Hace una semana, la Unión Europea y Japón anunciaron que habían
alcanzado el consenso necesario para la firma de un Acuerdo de
Asociación Económica entre ambos. Las negociaciones, iniciadas en 2013,
han sido complejas. El interés del acuerdo se deriva, en primer lugar,
del tamaño de estas economías. Japón es la tercera potencia económica
del mundo. Sumada a la economía europea, equivalen juntas a la quinta
parte del PIB mundial.
Lo anterior da lugar a unos importantes lazos comerciales. La Unión
Europea exportó a Japón en 2016 bienes por valor de 58.100 millones de
euros, ascendiendo las exportaciones de servicios a 29.000 millones. En
términos de saldos, la Unión tiene un déficit en el intercambio de
bienes de algo menos de 10.000 millones de euros, más que compensado por
un superávit en servicios de 13.000 millones.

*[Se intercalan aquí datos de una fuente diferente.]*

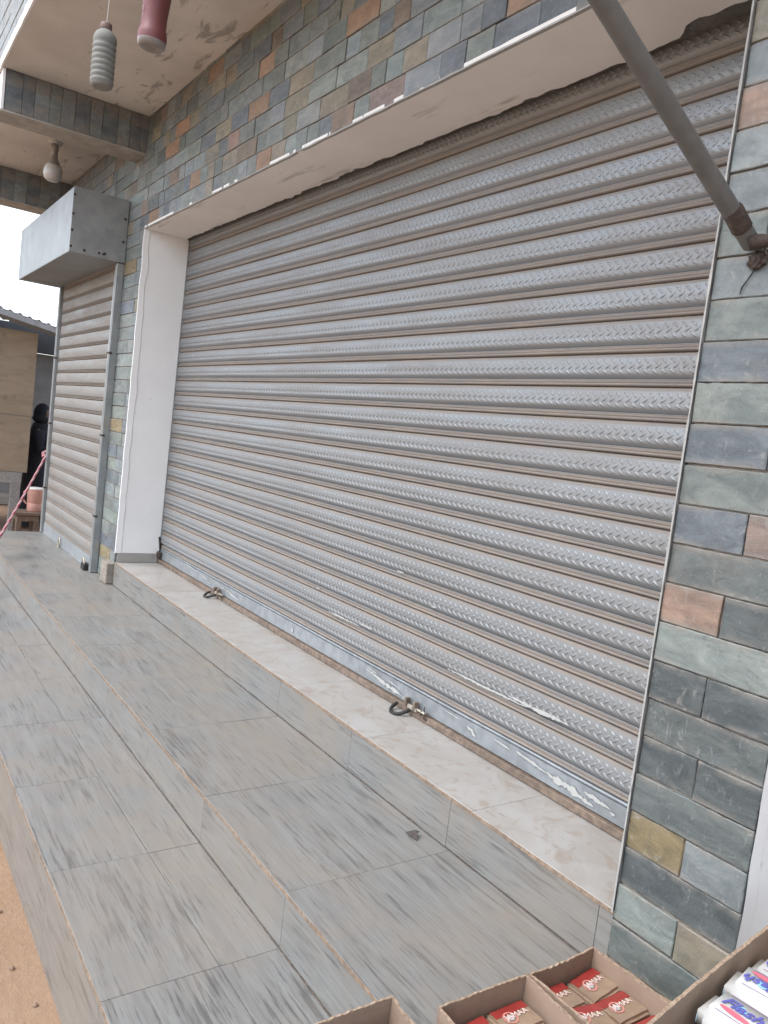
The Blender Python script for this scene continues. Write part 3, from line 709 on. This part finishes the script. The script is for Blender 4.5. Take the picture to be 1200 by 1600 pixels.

El contenido del acuerdo puede resumirse, simplificando mucho, en
“coches por productos agrarios”. Los aranceles ya eran antes en general
bajos o inexistentes entre ambas zonas, pero con relevantes excepciones.
Las exportaciones de productos agrarios europeos a Japón han sufrido
tradicionalmente trabas considerables.
Ahora, los agricultores europeos
podrán vender en Japón con más facilidad productos como el vino, la
carne de vacuno y porcino, o los productos lácteos (como el queso, muy
demandados allí).
El arroz, por el contrario, ha sido excluido del
acuerdo. Según los casos, los aranceles desaparecerán de forma
inmediata, lo harán de acuerdo a un calendario o disminuirán. Japón se
ha comprometido además a respetar las denominaciones de origen de
numerosos productos agrarios europeos para evitar las imitaciones.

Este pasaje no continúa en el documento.